**SET EXERCISE:**
Set down the lines from the one containing "Reconstruct this image" to the one containing "R = math.radians", both lines included, exactly as they stand and with no other lines.

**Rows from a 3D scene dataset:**
------------

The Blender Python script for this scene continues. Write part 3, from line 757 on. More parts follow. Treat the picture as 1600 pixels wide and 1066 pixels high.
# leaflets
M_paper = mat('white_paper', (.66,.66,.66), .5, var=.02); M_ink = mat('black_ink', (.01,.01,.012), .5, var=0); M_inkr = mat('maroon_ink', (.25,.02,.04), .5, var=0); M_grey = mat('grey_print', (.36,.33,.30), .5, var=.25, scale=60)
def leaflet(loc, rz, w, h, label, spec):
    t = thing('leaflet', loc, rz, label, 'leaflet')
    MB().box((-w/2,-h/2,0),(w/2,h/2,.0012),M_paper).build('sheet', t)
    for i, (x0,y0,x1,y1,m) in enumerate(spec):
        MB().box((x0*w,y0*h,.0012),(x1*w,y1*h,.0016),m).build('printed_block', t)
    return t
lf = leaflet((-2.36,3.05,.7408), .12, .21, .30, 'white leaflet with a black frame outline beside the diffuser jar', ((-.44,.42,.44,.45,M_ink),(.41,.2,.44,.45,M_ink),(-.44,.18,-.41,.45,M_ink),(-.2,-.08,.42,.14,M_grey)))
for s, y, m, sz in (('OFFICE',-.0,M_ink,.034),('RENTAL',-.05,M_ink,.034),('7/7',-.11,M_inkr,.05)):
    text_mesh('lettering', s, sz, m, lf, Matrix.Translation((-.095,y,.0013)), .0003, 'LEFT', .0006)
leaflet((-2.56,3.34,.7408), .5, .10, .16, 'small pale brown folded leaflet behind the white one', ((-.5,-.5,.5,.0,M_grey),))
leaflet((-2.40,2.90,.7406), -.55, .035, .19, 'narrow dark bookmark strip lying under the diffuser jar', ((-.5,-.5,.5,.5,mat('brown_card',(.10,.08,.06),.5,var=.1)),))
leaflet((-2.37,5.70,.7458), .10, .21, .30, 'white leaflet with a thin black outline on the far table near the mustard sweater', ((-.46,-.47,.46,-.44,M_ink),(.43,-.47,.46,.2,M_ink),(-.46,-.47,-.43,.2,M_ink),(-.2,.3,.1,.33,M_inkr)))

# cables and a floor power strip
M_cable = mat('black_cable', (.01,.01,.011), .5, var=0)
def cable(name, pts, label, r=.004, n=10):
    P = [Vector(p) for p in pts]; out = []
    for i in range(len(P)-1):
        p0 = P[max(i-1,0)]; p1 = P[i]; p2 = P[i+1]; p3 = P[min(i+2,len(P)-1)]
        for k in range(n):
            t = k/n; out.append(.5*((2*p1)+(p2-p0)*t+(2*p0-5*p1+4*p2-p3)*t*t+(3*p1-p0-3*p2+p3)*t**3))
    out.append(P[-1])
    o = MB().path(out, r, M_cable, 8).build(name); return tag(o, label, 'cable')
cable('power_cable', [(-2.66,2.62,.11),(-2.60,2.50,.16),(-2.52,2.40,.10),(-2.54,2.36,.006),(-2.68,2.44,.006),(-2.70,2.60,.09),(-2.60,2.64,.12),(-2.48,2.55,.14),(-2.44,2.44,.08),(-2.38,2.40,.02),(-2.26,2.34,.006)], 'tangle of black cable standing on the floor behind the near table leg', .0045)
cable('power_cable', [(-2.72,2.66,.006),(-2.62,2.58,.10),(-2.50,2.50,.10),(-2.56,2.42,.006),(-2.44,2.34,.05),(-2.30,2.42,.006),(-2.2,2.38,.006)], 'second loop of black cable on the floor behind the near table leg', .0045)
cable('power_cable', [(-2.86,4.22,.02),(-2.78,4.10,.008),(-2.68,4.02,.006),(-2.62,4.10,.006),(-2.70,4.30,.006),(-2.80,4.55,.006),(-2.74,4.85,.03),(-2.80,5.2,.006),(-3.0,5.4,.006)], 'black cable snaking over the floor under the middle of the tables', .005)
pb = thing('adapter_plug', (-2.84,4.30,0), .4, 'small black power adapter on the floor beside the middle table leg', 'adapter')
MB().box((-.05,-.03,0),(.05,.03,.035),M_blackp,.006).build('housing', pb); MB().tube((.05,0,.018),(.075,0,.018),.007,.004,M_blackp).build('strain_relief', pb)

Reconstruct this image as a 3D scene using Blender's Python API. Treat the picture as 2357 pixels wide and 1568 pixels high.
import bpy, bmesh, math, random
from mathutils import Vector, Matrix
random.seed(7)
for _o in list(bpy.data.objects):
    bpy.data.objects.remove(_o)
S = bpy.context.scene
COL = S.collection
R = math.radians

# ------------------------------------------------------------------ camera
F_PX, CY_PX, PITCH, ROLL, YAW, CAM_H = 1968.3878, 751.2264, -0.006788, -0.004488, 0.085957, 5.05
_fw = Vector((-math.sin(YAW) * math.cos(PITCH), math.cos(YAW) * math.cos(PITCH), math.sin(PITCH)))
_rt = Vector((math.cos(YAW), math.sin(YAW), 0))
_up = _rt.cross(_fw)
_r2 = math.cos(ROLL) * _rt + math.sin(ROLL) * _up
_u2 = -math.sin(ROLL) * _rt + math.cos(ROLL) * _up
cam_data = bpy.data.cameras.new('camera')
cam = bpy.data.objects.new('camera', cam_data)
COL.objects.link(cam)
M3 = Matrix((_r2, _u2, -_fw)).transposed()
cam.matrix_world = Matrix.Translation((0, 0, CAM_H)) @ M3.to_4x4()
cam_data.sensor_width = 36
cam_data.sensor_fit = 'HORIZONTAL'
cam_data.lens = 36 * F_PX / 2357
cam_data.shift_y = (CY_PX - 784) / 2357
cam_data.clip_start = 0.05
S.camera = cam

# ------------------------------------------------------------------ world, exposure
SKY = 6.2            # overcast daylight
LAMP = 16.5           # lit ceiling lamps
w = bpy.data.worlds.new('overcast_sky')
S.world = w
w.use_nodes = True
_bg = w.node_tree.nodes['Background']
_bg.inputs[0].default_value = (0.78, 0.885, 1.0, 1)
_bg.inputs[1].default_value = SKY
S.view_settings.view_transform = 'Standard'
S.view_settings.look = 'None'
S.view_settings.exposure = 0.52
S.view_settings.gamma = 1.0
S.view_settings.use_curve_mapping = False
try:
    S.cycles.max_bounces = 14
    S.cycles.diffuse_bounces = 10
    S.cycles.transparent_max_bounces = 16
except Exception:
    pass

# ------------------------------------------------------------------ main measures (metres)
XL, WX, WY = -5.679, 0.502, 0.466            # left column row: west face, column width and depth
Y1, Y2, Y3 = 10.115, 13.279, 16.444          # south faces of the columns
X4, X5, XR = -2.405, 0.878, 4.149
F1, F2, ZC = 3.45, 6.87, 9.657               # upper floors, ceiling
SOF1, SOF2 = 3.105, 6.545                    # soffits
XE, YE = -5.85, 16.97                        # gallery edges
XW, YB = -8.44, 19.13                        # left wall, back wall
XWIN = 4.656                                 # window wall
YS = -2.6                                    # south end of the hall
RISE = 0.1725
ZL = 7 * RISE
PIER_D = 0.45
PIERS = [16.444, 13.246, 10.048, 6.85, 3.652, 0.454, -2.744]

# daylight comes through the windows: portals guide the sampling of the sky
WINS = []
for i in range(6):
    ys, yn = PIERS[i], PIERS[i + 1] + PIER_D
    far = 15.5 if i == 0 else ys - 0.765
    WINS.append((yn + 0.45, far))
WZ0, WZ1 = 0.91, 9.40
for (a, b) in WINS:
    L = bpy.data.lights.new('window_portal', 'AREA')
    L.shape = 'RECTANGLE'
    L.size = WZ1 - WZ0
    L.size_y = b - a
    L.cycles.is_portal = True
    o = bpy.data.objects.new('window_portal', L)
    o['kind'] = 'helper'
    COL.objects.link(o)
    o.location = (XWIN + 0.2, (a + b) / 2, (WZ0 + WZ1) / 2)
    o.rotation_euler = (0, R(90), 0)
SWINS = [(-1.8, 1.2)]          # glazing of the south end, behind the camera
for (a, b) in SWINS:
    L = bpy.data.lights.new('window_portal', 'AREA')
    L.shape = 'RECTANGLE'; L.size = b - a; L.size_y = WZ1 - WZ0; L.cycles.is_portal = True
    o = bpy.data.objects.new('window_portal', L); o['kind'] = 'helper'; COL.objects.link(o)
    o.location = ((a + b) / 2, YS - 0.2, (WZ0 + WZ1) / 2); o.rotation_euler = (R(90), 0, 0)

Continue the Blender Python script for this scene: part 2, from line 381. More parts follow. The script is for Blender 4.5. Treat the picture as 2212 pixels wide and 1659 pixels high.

------------

**EXERCISE RESPONSE:**
Reconstruct this image as a 3D scene using Blender's Python API. Treat the picture as 2357 pixels wide and 1568 pixels high.
import bpy, bmesh, math, random
from mathutils import Vector, Matrix
random.seed(7)
for _o in list(bpy.data.objects):
    bpy.data.objects.remove(_o)
S = bpy.context.scene
COL = S.collection
R = math.radians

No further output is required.